Wachstedt/Martinfeld (aw). Die Burg Gleichenstein, eine Höhenburg auf dem rund 460 Meter hohen Schloßberges zwischen der Gemeinde Wachstedt und dem Ortsteil Martinfeld der Gemeinde Schimberg im Landkreis Eichsfeld verfällt zusehends. Weltweit bekannt wurde das historische Ensemble durch die Falkenzucht und ganz besondere Greifvogelschauen. Viele Jahre verkam die einst so stolze Burg immer mehr zur Ruine. Vorkaufsrecht hatte in diesem Fall die Gemeinde Wachstedt, die den Kaufpreis allerdings nicht aufbringen konnte - oder wollte. In Thüringen gibt es viele dieser negativen Beispiele im Umgang mit dem historisch-baulichen Erbe. Genannt seien an dieser Stelle exemplarisch die Schlösser Reinhardsbrunn und Hummelshain.
Der aktuelle Zustand der Burg Gleichenstein ist derzeit mehr als schlecht. Wie die Gemeinde Eichsfeld berichtet, sollen die früheren Zuschauertribünen für die einstige Greifvogelschau kollabiert sein, die Außenmauern lösen sich stellenweise auf, morsches und verfaultes Holz blitzt aus dem Panoramabalkon, die Wandmalereien im Inneren sollen gänzlich verschwunden sein und im ehemaligen Festsaal fehlt das Parkett. Aufmerksam auf die schlimmen Zustände wurde die Gemeinde nur, als diese nach eigenen Angaben im letzten Jahr einen Kontaktbereichsbeamten dort hinschickte. Und es kommt noch schlimmer: Nachdem der aktuelle Investor nicht einen Cent in die Substanz investiert hatte, möchte dieser die Immobilie nun abstoßen. Kaufinteressenten sind hier allerdings nicht in Sicht.

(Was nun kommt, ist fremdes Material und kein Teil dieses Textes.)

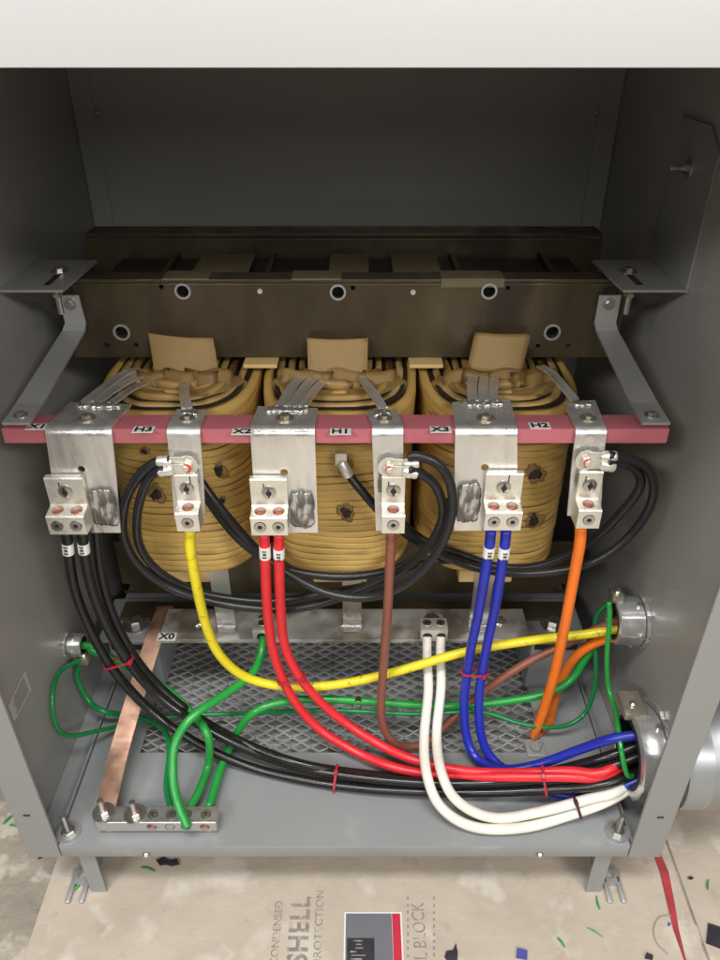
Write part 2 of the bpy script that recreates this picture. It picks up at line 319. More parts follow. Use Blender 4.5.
# tray with a vent opening
HX0, HX1, HY0, HY1 = -0.285, 0.272, 0.135, 0.36
b = BM(); T0, T1 = -0.003, 0.0
box(b, (-0.351, 0.0, T0), (0.351, HY0, T1)); tr = link('floor_pan', b, 'tray', ENC)
b = BM(); box(b, (-0.351, HY0, T0), (HX0, YBK, T1)); box(b, (HX1, HY0, T0), (0.351, YBK, T1)); box(b, (HX0, HY1, T0), (HX1, YBK, T1)); link('floor_pan', b, 'tray', ENC)
b = BM(); box(b, (-0.3505, -0.0012, -0.0215), (0.3505, 0.0008, -0.0005), 0.0006); link('front_lip', b, 'tray', ENC, 30)
for s in (-1, 1):
    b = BM(); box(b, (min(s * 0.3515, s * 0.3845), 0.004, -0.012), (max(s * 0.3515, s * 0.3845), YBK, -0.009)); 
    box(b, (min(s * 0.3525, s * 0.3545), 0.004, -0.009), (max(s * 0.3525, s * 0.3545), YBK - 0.01, 0.004)); link('side_channel', b, 'tray', ENC)
b = BM(); box(b, (-0.33, 0.06, -0.024), (0.33, 0.5, -0.021)); link('under_pan', b, 'pan', ENC)
# expanded metal
b = BM(); cw, chh = 0.0265, 0.0165; ny = int((HY1 - HY0) / chh) + 1; nx = int((HX1 - HX0) / cw)
def strand(p, q, w=0.0008, t=0.0010):
    p = Vector(p); q = Vector(q); d = (q - p).normalized(); n = Vector((-d.y, d.x, 0)) * w
    vs = [b.verts.new(c + o + Vector((0, 0, h))) for h in (0, t) for c, o in ((p, -n), (p, n), (q, n), (q, -n))]
    for f in ((3, 2, 1, 0), (4, 5, 6, 7), (0, 1, 5, 4), (1, 2, 6, 5), (2, 3, 7, 6), (3, 0, 4, 7)): b.faces.new([vs[i] for i in f])
for j in range(ny):
    for i in range(nx * 2 + 1):
        x0 = HX0 - 0.004 + i * cw / 2; up = (i + 0) % 2
        ya = HY0 - 0.004 + j * chh + (chh / 2 - 0.001 if up else 0); yb = HY0 - 0.004 + j * chh + (0 if up else chh / 2 - 0.001)
        strand((x0, ya, -0.0055), (x0 + cw / 2, yb, -0.0055))
        ya2 = HY0 - 0.004 + j * chh + (chh / 2 + 0.001 if up else chh); yb2 = HY0 - 0.004 + j * chh + (chh if up else chh / 2 + 0.001)
        strand((x0, ya2, -0.0055), (x0 + cw / 2, yb2, -0.0055))
link('vent_mesh', b, 'mesh', ENC)
# feet with slotted bolts
for px, s in ((92, -1), (600, 1)):
    q = P(px, 890, z=GZ + 0.004); x = q.x; y = q.y
    b = BM(); box(b, (x - 0.002, y, GZ + 0.003), (x + 0.002, y + 0.09, -0.024), 0.0008)
    box(b, (x - (0.001 if s < 0 else 0.02), y - 0.002, GZ + 0.003), (x + (0.02 if s < 0 else 0.001), y + 0.001, -0.024), 0.0008)
    ft = link('foot', b, 'tray', ENC)
    b = BM()
    u = x + (-0.018 if s < 0 else 0.018)
    for sg in (-1, 1): box(b, (u + sg * 0.009 - 0.0035, y - 0.018, GZ + 0.003), (u + sg * 0.009 + 0.0035, y + 0.018, GZ + 0.008), 0.002)
    ring(b, 0.0055, 0.0125, 0.005, (u, y + 0.018, GZ + 0.003), (0, 0, 1)); link('slotted_pad', b, 'zinc', ft, 40)
for px, py in ((147, 856), (540, 853)):
    q = P(px, py, Y=-0.001); b = BM(); lathe(b, [(0.0045, 0), (0.0045, 0.002), (0.003, 0.004)], Vector((q.x, -0.0015, -0.0155)), (0, -1, 0), 14); link('screw', b, 'screw', tr)
# sticker on left wall
qs = [P(px, py, X=-XW + 0.0006) for px, py in ((25, 671), (31, 690), (14, 722), (8, 706))]
b = BM(); vs = [b.verts.new(q) for q in qs]; f = b.faces.new(vs); r_ = bmesh.ops.extrude_face_region(b, geom=[f])
for v in r_['geom']:
    if isinstance(v, bmesh.types.BMVert): v.co.x += 0.0004
stk = link('sticker', b, 'windpaper', ENC); stk.data.materials[0] = mat('sticker_film', (0.48, 0.46, 0.42), 0.5)
b = BM()
for i in range(6):
    t = (i + 0.8) / 7
    a = qs[0].lerp(qs[1], t); d = qs[3].lerp(qs[2], t); a2 = a.lerp(d, 0.12); d2 = a.lerp(d, 0.88 - 0.2 * random.random())
    n = (qs[1] - qs[0]).normalized() * 0.0006; vs = [b.verts.new(q + Vector((0.0007, 0, 0))) for q in (a2 - n, a2 + n, d2 + n, d2 - n)]; b.faces.new(vs)
link('sticker_text', b, 'ink', stk)

def bolt(name, loc, d, r, parent=None, washer=True, stud=0.0, m='screw', label=None, cat=None, group=None, mark=False):
    if parent is None: t = thing(name, loc, label, cat, group)
    else: t = None
    d = Vector(d).normalized(); loc = Vector(loc); h = 0
    if washer:
        bb = BM(); ring(bb, r * 0.4, r * 1.75, r * 0.22, loc, d); h = r * 0.22
        if t: link('washer', bb, 'cast', t, 30)
    bn = BM() if (t or not washer) else bb
    hexhead(bn, r, r * 0.7, loc + d * h, d, random.random())
    if t:
        link('nut', bn, m, t, 30)
        if stud: bs = BM(); pr = []
        if stud:
            k = 0.0
            while k < stud: pr += [(r * 0.5, k), (r * 0.43, k + r * 0.1)]; k += r * 0.2
            lathe(bs, pr, loc, d, 16); link('stud', bs, m, t)
        return t
    if stud: lathe(bn, [(r * 0.5, 0), (r * 0.5, stud * 0.95), (r * 0.4, stud)], loc, d, 14)
    o = link(name, bn, m, parent, 30)
    if mark: bb = BM(); box(bb, loc + d * (h + r * 0.7) + Vector((-r * 0.5, -r * 0.3, -0.0002)), loc + d * (h + r * 0.7) + Vector((r * 0.6, r * 0.3, 0.0006)), 0.0002); link('torque_mark', bb, 'redpen', o)
    return o
for px, s, w in ((69, -1, 'left'), (617, 1, 'right')):
    q = P(px, 833, z=0.0)
    bolt('hold_down_bolt', q, (0, 0, 1), 0.0085, None, True, 0.036, label='bolt with nut and washer in the front %s corner of the grey tray' % w, cat='bolt', group='hold-down bolts in the tray corners')
# isolation rails under the core
for s, w in ((-1, 'left'), (1, 'right')):
    xa, xb = (-0.345, -0.275) if s < 0 else (0.268, 0.338)
    t = thing('support_rail', ((xa + xb) / 2, 0.4, 0), 'grey steel support rail under the %s end of the core' % w, 'rail', 'rails carrying the core')
    b = BM(); box(b, (xa, 0.25, 0.001), (xb, 0.60, 0.098), 0.002); link('channel', b, 'tray', t, 30)
    b = BM(); box(b, (xa + 0.004, 0.2488, 0.082), (xb - 0.004, 0.2505, 0.091)); link('slot', b, 'black', t)
    b = BM(); box(b, (xa - 0.012, 0.245, 0.0985), (xb + 0.006, 0.335, 0.1035), 0.001); fp = link('foot_plate', b, 'steelpaint', t)
    bolt('bolt', ((xa + xb) / 2, 0.278, 0.1036), (0, 0, 1), 0.011, fp, True)

# ------------------------------------------------------------------ core and clamps
CORE = thing('transformer_core', (0, 0.42, 0.1), 'dark laminated transformer core between olive brown steel clamps', 'core')
zc0, zc1 = 0.498, 0.592; yc = 0.340
b = BM(); box(b, (-0.338, yc, zc0), (0.338, yc + 0.005, zc1), 0.001); cl = link('upper_clamp', b, 'clamp', CORE)
b = BM(); box(b, (-0.338, yc + 0.0002, zc1 + 0.0003), (0.338, yc + 0.03, zc1 + 0.005), 0.001); link('clamp_flange', b, 'clamp', CORE)
holes = [(183, 291, .0075), (338, 292, .0075), (489, 291, .0075), (122, 332, .008), (552, 332, .008), (68, 293, .009), (610, 293, .009), (107, 345, .003), (136, 345, .003), (538, 346, .003), (568, 345, .003), (161, 287, .003), (353, 288, .003), (508, 288, .0025)]
cuts = []
for px, py, r in holes:
    q = P(px, py, Y=yc); q.y = yc + 0.002; cuts.append(cylcut(q, (0, 1, 0), r, 0.01, 20))
cutout(cl, cuts)
for px, py, r in holes[:5]:
    q = P(px, py, Y=yc); b = BM(); ring(b, r * 0.97, r * 1.3, 0.0022, Vector((q.x, yc - 0.0001, q.z)), (0, -1, 0)); link('grommet', b, 'zinc', cl, 40)
for px, py in ((260, 291), (413, 292)):
    q = P(px, py, Y=yc); b = BM(); lathe(b, [(0.0032, 0), (0.003, 0.002)], Vector((q.x, yc, q.z)), (0, -1, 0), 10); link('rivet', b, 'tin', cl)
for xa, xb in ((-.215, -.16), (-0.062, -0.003), (.115, .19)):
    b = BM(); box(b, (xa, yc - 0.0012, zc1 + 0.004), (xb, yc + 0.032, zc1 + 0.0062), 0.0004); link('paper_tape', b, 'tape', cl); 
    b = BM()
    if xa > 0: box(b, (xa, yc - 0.0015, zc1 - 0.004), (xb, yc - 0.0006, zc1 + 0.005)); link('paper_tape', b, 'tape', cl)
    else: b.free()
b = BM(); box(b, (-0.300, yc + 0.02, 0.52), (0.300, 0.475, 0.583)); box(b, (-0.30, yc + 0.02, 0.13), (0.30, 0.475, 0.20))
for x in (-0.203, -0.006, 0.19): box(b, (x - 0.03, yc + 0.025, 0.195), (x + 0.03, 0.47, 0.525))
link('laminations', b, 'core', CORE)
for x in (-0.23, -0.10, 0.02, 0.14, 0.26):
    b = BM(); box(b, (x, yc + 0.03, 0.5835), (x + 0.006, 0.49, 0.589)); link('tie_strap', b, 'clamp', CORE)
for xa, xb in ((-.19, -.12), (.06, .12), (-.02, .03)):
    b = BM(); box(b, (xa, yc + 0.035, 0.5895), (xb, 0.47, 0.591)); link('paper_pad', b, 'tape', CORE)
b = BM(); box(b, (-0.35, 0.485, 0.53), (0.345, 0.49, 0.607), 0.001); box(b, (-0.35, 0.4905, 0.6075), (0.345, 0.53, 0.6125), 0.001); rcl = link('rear_clamp', b, 'clamp', CORE)
b = BM(); box(b, (-0.335, 0.322, 0.125), (0.33, 0.327, 0.222), 0.001); lc = link('lower_clamp', b, 'clamp', CORE)
cuts = []
for px, py in ((127, 588), (560, 588)):
    q = P(px, py, Y=0.322); q.y = 0.324; cuts.append(cylcut(q, (0, 1, 0), 0.009, 0.01))
cutout(lc, cuts)
b = BM(); box(b, (-0.335, 0.285, 0.1045), (0.33, 0.3218, 0.1095), 0.001); link('clamp_flange', b, 'clamp', CORE)
for px in (262, 425):
    q = P(px, 362, Y=yc); b = BM(); box(b, (q.x - 0.021, yc - 0.02, zc0 - 0.006), (q.x + 0.021, yc + 0.01, zc0 - 0.001), 0.001); link('spacer', b, 'kraft', CORE)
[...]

Vor gut 20 Jahren endeten die spektakulären Greifvogelschauen auf der Burg. Die Zucht der weltweit begehrten Greifvögel ging allerdings noch eine gewisse Zeit weiter. Hauptabnehmer der überwiegend ausgebildeten Jagdfalken war zu aktiven Zeiten die arabische Halbinsel. Der spanische Investor wollte hier ein Hotel entstehen lassen, seine einzigen Investitionen galten der Greifvogelzucht. Die Burg ließ er allerdings links liegen, mit fatalen Folgen. Heute soll der Sanierungsstau so groß sein, dass eine Wiederherstellung der Substanz mehrere Millionen Euro bedarf. 2013 ordnete die Untere Denkmalbehörde Sicherungsmaßnahmen an. Im letzten Jahr hatte der Landkreis eine Sicherungsverfügung erlassen und die Denkmalbehörde mit der Sicherung beauftragt.
Historie der Burg
Erbaut wurde die Burg im 12. Jahrhundert von den Herren von Gleichen (früher auch von Velseck) unter dem Namen "Velseck". Schon 1234 wurde sie zerstört. Nur sieben Jahre später baute man in nur fünf Jahren Bauzeit die neue Burg Gleichenstein. Diese wurde erstmals im Jahr 1287 namentlich erwähnt und war von 1294 bis 180 im Besitz der Erzbischöfe von Mainz. Die Burg diente etwa 500 Jahre als Amts- und Gerichtssitz der Kurmainzischen Verwaltung des Eichsfelds - deren Hauptsitz lag auf Burg Rusteberg, einer heute verfallenen Gipfelburg auf einem isolierten Berggipfel zwischen den Gemeinden Marth und Rustenfelde im Landkreis Eichsfeld.
Schwedische Truppen unter Bernhard von Weimar eroberten 1632 die Burg, schleiften selbige elf Jahre später und zerstörten diese 1648 gänzlich. 1650 baute man die Burg ein weiteres Mal wieder auf. 1802 kam die Burg an Preußen und ging 1816 an den thüringischen Landkreis Mühlhausen. Der Kreis Worbis war ab 1952 Eigentümer des historischen Ensembles. Nachdem im 19. Jahrhundert mehrfach die Besitzer wechselten, wurde die Burg 1967 saniert. 2015 kaufte ein spanischer Investor die Immobilie für fünf Millionen Euro. Zuvor war die Gemeinde Wachstedt von ihrem Vorkaufsrecht zurückgetreten. Der Investor wollte die Burg umfassend sanieren, zahlte alleine die Hälfte des Kaufpreises für die Falkenzuchtstation neben der Burg, die bis dato zur größten in Deutschland galt.